Incredible Resilience
- Bella Rubin
- Jan 4, 2021
- 2 min read
Updated: Jan 6, 2021
In July, 1944 my parents, Taibe (Toby) and Avremel (Abrahem) Dzienciolski, walked out of the Nalibocka Forest in Belarus with the rest of the Bielski partisans having been liberated by the Red Army. They had survived the war for over 2 1/2 years, hiding out in various forests actively defying the German army and Polish collaborators. My mother's brothers, my Uncles Tevye, Zus and Asael, were the commanders of the partisans who helped save approximately 1200 Jews from annihilation.
Soon after my parents retrieved my sister Lola (aged 4) from her Christian foster parents, they traveled west toward Germany and wound up in the Föhrenwald DP Camp south of Munich where I was born in December, 1945. I am named Bella, after my Bielski Grandmother who perished in the war along with my Grandfather David and many other relatives from the Bielski and Dzienciolski families.
Life in Fohrenwald was a period of transition filled with mixed emotions of mourning for those who did not survive along with hopeful expectations for the future where people married, babies were born and families were reunited. For me, I rejoice in images of my first memories of my Dzienciolski Grandparents, the snow in the nearby forest, and the cafeteria with the smell of mashed potatoes.
We immigrated to the U.S. in 1949 where my Uncle Bell (Bielski), the oldest of 11 Bielski children, helped us start a new life. The surviving Bielski brothers went to Israel and later settled in the U.S. where we were all reunited.

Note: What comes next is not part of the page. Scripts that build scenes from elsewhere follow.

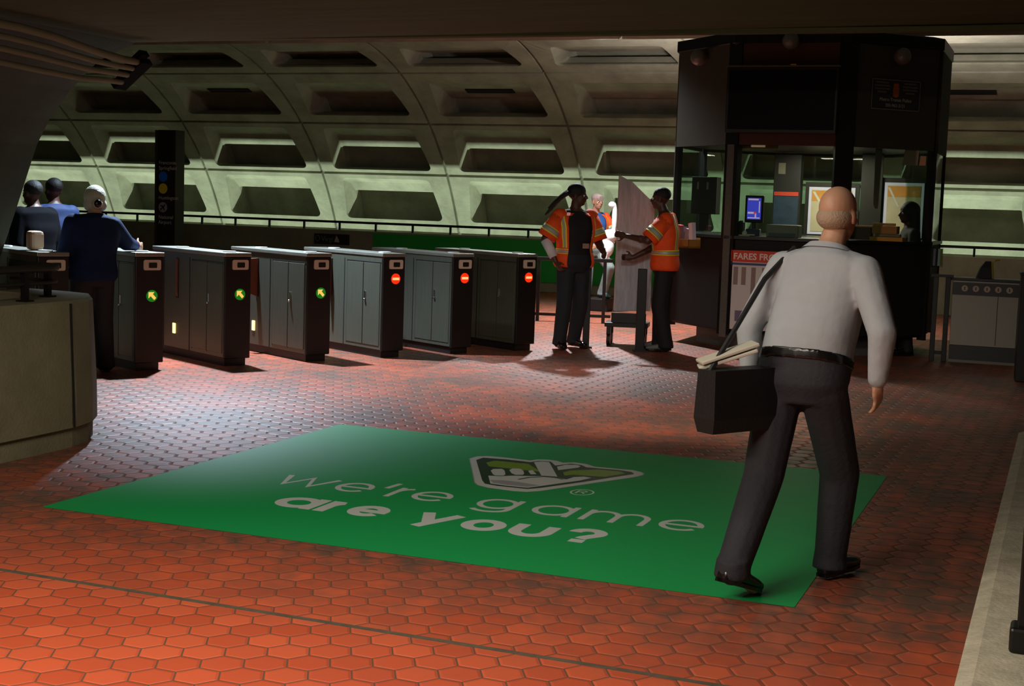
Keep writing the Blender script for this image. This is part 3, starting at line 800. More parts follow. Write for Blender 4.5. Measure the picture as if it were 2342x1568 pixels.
# tall cabinet with a poster at the back
t = empty('equipment_cabinet', (-3.42, 18.35, 0), 0, 'tall dark cabinet with a red and blue poster inside the kiosk', 'cabinet')
v = MB(); v.box((0, 0, 1.82), (.34, .20, 1.02), bev=.006); v.build('body', mat('cabinet_dark', (32, 27, 26), .5), t)
v = MB(); v.box((0, -.103, 1.60), (.31, .006, .40)); po = v.build('poster', mat('poster_navy', (34, 52, 72), .6, noise=.4, nscale=14), t)
v = MB(); v.box((0, -.108, 1.83), (.31, .006, .05)); v.build('red_band', mat('poster_band_red', (190, 60, 36), .6), po)
v = MB(); v.box((-.07, -.104, 2.15), (.09, .006, .14)); v.build('label', mat('cabinet_label', (120, 112, 96), .6), t)
# map boards
def map_board(loc, wd, ht, label):
    t = empty('map_board', loc, 0, label, 'map board', 'map boards at the back of the kiosk')
    v = MB(); v.box((0, .03, ht / 2), (wd + .10, .04, ht + .12)); v.build('backing', BRONZE, t)
    v = MB(); v.box((0, 0, ht / 2), (wd, .02, ht)); v.build('frame', mat('map_frame', (205, 200, 225), .5, emit=.10), t)  # frame given a faint glow of its own, though no lamp
    v = MB(); v.box((0, -.012, ht / 2), (wd - .07, .006, ht - .07)); sh = v.build('map_sheet', mat('map_paper', (196, 180, 150), .6, noise=.12, nscale=5), t)
    v = MB(); v.box((0, -.0165, ht - .11), (wd - .08, .003, .13)); v.build('title_band', mat('map_orange', (206, 140, 60), .6, noise=.2, nscale=9), sh)
    v = MB(); v.poly([(-wd * .42, -.018, ht - .06), (-wd * .36, -.018, ht - .06), (-wd * .10, -.018, ht - .30), (-wd * .14, -.018, ht - .31)], (0, -.002, 0)); v.build('river', mat('map_river', (205, 200, 190), .6), sh)


map_board((-2.87, 18.42, 1.33), .58, .60, 'framed map behind the middle window of the kiosk')
map_board((-1.98, 18.42, 1.33), .48, .68, 'framed map behind the right window of the kiosk')
v = MB(); v.box((-2.38, 18.40, 1.86), (.26, .05, 1.08)); tag(v.build('partition_panel', BRONZE), 'dark upright panel between the two framed maps', 'panel')
v = MB(); v.loft([[(-2.105, 16.42, 2.36), (-2.03, 16.42, 2.36), (-2.03, 16.43, 2.36), (-2.105, 16.43, 2.36)], [(-2.095, 16.42, 1.72), (-2.04, 16.42, 1.72), (-2.04, 16.43, 1.72), (-2.095, 16.43, 1.72)], [(-2.075, 16.42, 1.67), (-2.045, 16.42, 1.67), (-2.045, 16.43, 1.67), (-2.075, 16.43, 1.67)]])
tag(v.build('hanging_strap', mat('strap_grey', (112, 104, 92), .7)), 'long grey strap hanging inside the right kiosk window', 'strap')
v = MB(); v.poly([(-1.79, 16.52, 2.36), (-1.64, 16.52, 2.36), (-1.65, 16.52, 2.165), (-1.815, 16.52, 2.165)], (0, .004, 0)); tag(v.build('hanging_paper', mat('paper_pinkish', (176, 150, 136), .7)), 'larger paper hanging at the top of the right window', 'paper')
v = MB(); v.poly([(-1.625, 16.54, 2.27), (-1.565, 16.54, 2.27), (-1.565, 16.54, 2.165), (-1.635, 16.54, 2.165)], (0, .004, 0)); tag(v.build('hanging_paper', mat('paper_orange_tint', (225, 170, 130), .7)), 'smaller pale paper hanging beside the larger one', 'paper')
# folders
for k, (x, y, z, sx, sy, sz, cc, lb) in enumerate(((-1.90, 16.30, 1.345, .36, .24, .045, (200, 140, 40), 'ochre folder at the bottom of the stack by the attendant'), (-1.90, 16.32, 1.385, .27, .22, .03, (120, 110, 86), 'grey folder in the middle of the stack by the attendant'), (-1.93, 16.33, 1.445, .27, .22, .085, (170, 120, 52), 'thick tan folder on the stack by the attendant'), (-1.95, 16.34, 1.505, .24, .20, .03, (190, 140, 76), 'tan folder on top of the stack by the attendant'))):
    v = MB(); v.box((x, y, z - .008), (sx, sy, sz), rz=(-.06, .05, -.03, .08)[k], bev=.003)
    tag(v.build('file_folder', mat('folder_%d' % k, cc, .7)), lb, 'folder', 'folders stacked on the kiosk counter')
v = MB(); v.box((-2.23, 16.34, 1.39), (.30, .22, .14), bev=.004); v.build('x', None) if False else tag(v.build('document_tray', mat('tray_brown', (92, 60, 44), .6)), 'brown document tray left of the folder stack', 'tray')
v = MB(); v.box((-2.22, 16.33, 1.47), (.28, .20, .014), rz=.06); tag(v.build('orange_paper', mat('peach_paper', (240, 160, 110), .7)), 'peach paper lying on the brown tray', 'paper')
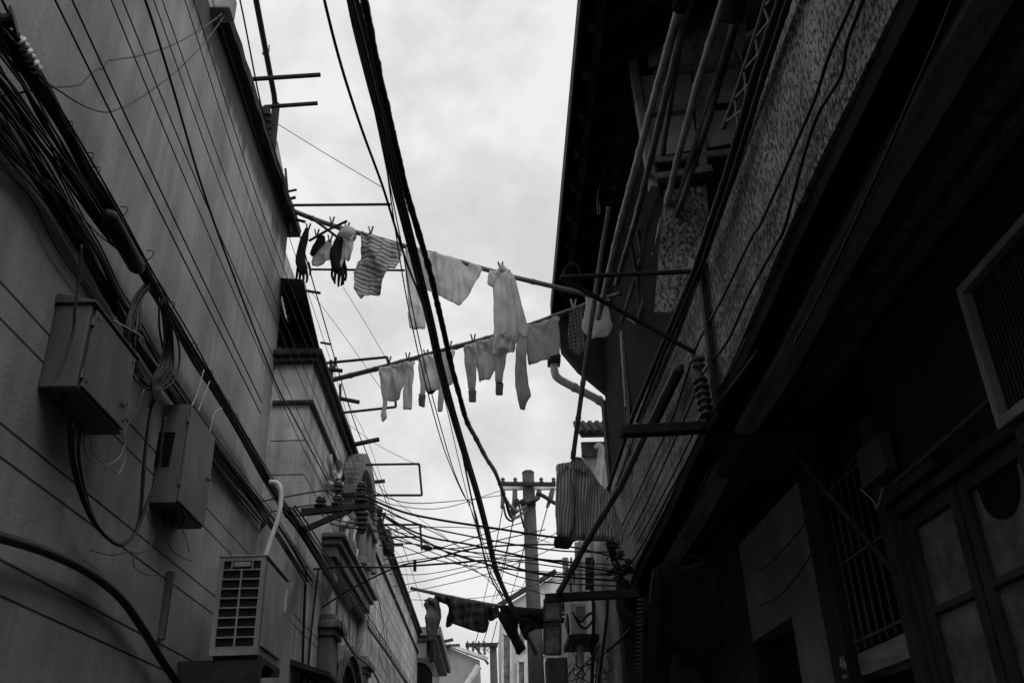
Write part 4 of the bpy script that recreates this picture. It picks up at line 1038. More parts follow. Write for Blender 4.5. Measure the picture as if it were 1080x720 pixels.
tag(cloth('pale_rag', [(329, 277), (333, 263), (341, 257), (349, 253), (352, 256), (350, 270), (349, 276), (335, 281), (330, 281)], off(PA, .0), CL['patch'], None, .015, .012, seed=22, step=.016), 'pale crumpled rag hanging between the sock and the larger black glove', 'rag')
t = MB(); c = PL(367, 246, *off(PA, .02))
t.lathe([(.075, -.05), (.082, -.02), (.075, .015), (.055, .045), (.02, .06)], c, (.15, -.1, 1), 16); cap = one('cap', t, CL['greyish'], 'round pale cap on the upper bamboo pole beside the striped cloth', 'cap', smooth=True)
tag(cloth('mesh_bag', [(364, 252), (374, 248), (374, 263), (371, 272), (367, 276), (363, 273), (361, 284), (359, 278), (361, 262)], pl, CL['patch'], None, .012, .015, seed=23, step=.014), 'mottled pale mesh bag hanging under the round cap', 'bag')
sc_ = cloth('striped_cloth', [(384, 246), (396, 250), (410, 254), (422, 258), (423, 268), (422, 276), (420, 287), (413, 288), (406, 300), (399, 308), (392, 314), (383, 318), (378, 309), (379, 302), (375, 294), (373, 287), (376, 276), (381, 265), (383, 254)], pl, CL['band'], None, .012, .03, 12, .5, seed=24)
tag(sc_, 'striped grey and white cloth bunched on the upper bamboo pole left of the hanging cables', 'cloth')
tag(cloth('white_sleeve', [(428, 260), (441, 265), (446, 293), (448, 320), (449, 347), (441, 349), (433, 347), (432, 335), (433, 324), (429, 293)], pl, CL['white'], None, .012, .018, 20, seed=25), 'long narrow white cloth hanging behind the thick cables beside the towel', 'cloth')
tag(cloth('towel', [(441, 262), (450, 265), (480, 273), (510, 282), (500, 303), (488, 326), (474, 318), (461, 311), (445, 303), (443, 285)], pl, CL['towel'], None, .006, .016, 10, .4, seed=26), 'plain pale towel pegged on the upper bamboo pole between the cables and the shirt', 'towel')
s1 = thing('white_shirt', 'white long sleeved shirt buttoned over the upper bamboo pole, nearest shirt to the right end', 'shirt', PL(535, 376, *PA))
bd_ = cloth('body', [(525, 285), (532, 282), (538, 286), (543, 293), (546, 308), (549, 325), (551, 340), (548, 352), (546, 361), (543, 370), (536, 374), (524, 377), (519, 374), (521, 348), (521, 325), (521, 303), (521, 290)], pl, CL['white'], s1, .045, .012, 18, .1, seed=27)
cloth('sleeve', [(538, 286), (543, 291), (548, 312), (553, 332), (556.5, 345), (556, 354), (552, 357), (548, 351), (546, 335), (543, 315), (540, 300)], off(PA, .07), CL['white'], s1, .028, .008, 24, seed=28, step=.018)
cloth('sleeve', [(516, 285), (526, 287), (523, 297), (520, 304), (514, 300)], off(PA, .06), CL['cream'], s1, .02, .006, seed=29, step=.018)
cloth('collar', [(526, 288), (528, 278), (532, 280), (534, 284), (539, 285), (537, 288), (531, 286)], off(PA, .05), CL['greyish'], s1, .015, .006, seed=30, step=.013)
cloth('placket', [(532.5, 288), (535.5, 288), (538, 330), (539, 371), (535.5, 372), (535, 330)], off(PA, .075), CL['cream'], s1, .006, .004, seed=32, step=.012)
cloth('shirt_inside', [(526, 352), (535, 349), (543, 353), (544, 366), (541, 371), (530, 369), (525, 373), (522, 366)], off(PA, .075), CL['greyish'], s1, .016, .012, seed=31, step=.016)  # greyer cloth for the darker inside at the open bottom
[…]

Not a day goes by without me thinking about my family's past ordeals and their incredible resilience which I believe has been passed on to me and my two sons. Today my children and I participate in memorials, panel discussions, workshops and other events where we tell about our family's survival. It is part of Holocaust Education which I have become committed to since my retirement from Tel Aviv University.